Greece’s Energean Oil & Gas announced on August 30 that its subsidiary Energean Israel, a 50/50 joint venture between Energean and Kerogen Capital, has received approval from the Israeli Petroleum Commissioner for its Field Development Plan (FDP) for the development of the Karish and Tanin natural gas fields, offshore Israel. The FDP application was submitted on 20 June 2017.

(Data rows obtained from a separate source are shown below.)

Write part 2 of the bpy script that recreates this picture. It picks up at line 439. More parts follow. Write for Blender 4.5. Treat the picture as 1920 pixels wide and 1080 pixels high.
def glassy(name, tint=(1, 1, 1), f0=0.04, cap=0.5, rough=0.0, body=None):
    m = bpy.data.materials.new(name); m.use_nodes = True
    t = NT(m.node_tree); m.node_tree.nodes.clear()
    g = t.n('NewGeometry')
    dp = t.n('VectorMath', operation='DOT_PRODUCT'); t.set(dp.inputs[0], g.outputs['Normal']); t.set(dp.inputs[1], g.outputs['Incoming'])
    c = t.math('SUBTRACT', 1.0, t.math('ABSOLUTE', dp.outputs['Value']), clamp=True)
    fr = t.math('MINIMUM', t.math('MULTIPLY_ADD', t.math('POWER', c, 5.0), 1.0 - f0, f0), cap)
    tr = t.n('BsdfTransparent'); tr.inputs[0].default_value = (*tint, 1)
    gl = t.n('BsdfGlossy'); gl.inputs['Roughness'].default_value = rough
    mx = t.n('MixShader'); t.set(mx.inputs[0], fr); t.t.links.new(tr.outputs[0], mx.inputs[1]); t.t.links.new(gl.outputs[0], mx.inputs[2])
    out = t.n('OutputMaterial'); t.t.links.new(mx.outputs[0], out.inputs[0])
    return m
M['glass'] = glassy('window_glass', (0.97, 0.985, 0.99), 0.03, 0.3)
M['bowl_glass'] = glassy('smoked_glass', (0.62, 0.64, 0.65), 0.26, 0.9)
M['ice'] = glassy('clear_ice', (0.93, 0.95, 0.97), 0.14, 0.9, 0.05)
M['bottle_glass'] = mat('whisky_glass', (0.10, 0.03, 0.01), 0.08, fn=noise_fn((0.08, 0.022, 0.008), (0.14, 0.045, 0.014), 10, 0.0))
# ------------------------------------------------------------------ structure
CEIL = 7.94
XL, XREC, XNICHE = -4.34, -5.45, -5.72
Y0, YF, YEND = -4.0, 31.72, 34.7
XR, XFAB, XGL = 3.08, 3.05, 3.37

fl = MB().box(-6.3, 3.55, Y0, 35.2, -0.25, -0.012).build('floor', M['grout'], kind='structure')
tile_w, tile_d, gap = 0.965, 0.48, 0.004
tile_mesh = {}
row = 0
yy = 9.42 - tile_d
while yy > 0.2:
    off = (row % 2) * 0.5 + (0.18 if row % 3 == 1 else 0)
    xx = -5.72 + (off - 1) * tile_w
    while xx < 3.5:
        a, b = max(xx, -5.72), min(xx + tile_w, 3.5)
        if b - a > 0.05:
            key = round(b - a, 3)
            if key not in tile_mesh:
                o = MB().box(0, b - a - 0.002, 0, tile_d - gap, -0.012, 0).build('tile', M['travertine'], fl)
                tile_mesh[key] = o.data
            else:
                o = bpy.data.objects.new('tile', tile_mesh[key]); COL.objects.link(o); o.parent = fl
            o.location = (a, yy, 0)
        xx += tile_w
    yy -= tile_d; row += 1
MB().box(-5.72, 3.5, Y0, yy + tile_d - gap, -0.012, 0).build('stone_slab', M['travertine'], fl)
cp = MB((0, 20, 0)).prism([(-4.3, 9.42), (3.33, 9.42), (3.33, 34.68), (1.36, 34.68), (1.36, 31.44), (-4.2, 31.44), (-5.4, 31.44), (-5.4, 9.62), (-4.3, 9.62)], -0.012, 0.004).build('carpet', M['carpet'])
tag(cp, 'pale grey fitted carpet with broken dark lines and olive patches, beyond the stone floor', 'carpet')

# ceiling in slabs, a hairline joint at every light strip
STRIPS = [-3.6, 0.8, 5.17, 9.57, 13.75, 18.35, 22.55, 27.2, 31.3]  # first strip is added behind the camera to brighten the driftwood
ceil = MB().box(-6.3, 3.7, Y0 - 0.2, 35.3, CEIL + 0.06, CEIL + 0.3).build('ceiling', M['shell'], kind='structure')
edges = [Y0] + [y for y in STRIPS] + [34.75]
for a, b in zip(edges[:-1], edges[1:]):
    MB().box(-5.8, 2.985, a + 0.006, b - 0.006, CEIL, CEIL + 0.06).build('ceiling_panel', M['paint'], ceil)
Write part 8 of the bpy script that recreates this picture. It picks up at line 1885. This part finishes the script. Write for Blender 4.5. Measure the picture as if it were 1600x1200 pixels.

“The Israeli Government’s approval of the Field Development Plan is a major milestone and achievement for us, and we are grateful for their swift handling of our submission,” Energean CEO Mathios Rigas said. “We are working at full speed to achieve the planned FID by year-end, and we have made significant progress in agreeing terms on the necessary gas sales contracts to this effect. We have already signed agreements or MOU’s for volumes exceeding 3 bcm (billion cubic metres per year. FDP approval takes us a significant step nearer to delivering a more competitive gas market to the benefit of the people and businesses of Israel,” Rigas added.
As stated at the time of submission, Energean Israel owns 100% of the Karish and Tanin Fields, which combined have 2.7 trillion cubic feet of natural gas and 41 million barrels of oil equivalent (mmboe) of light hydrocarbon liquids, totalling 531 million barrels of oil equivalent of 2C resources. The Karish Main Development envisages drilling three wells, using a Floating Production Storage and Offloading (FPSO) unit that will be located approximately 90 kilometres offshore with a production capacity of 400 mmscf/day.
The next stage in the field development, which envisages first gas production in 2020, is to reach the Final Investment Decision (FID), which is anticipated before the end of 2017. The Company has appointed Morgan Stanley as Project Finance Advisor for the $1.3-1.5 billion investment required for the Karish development.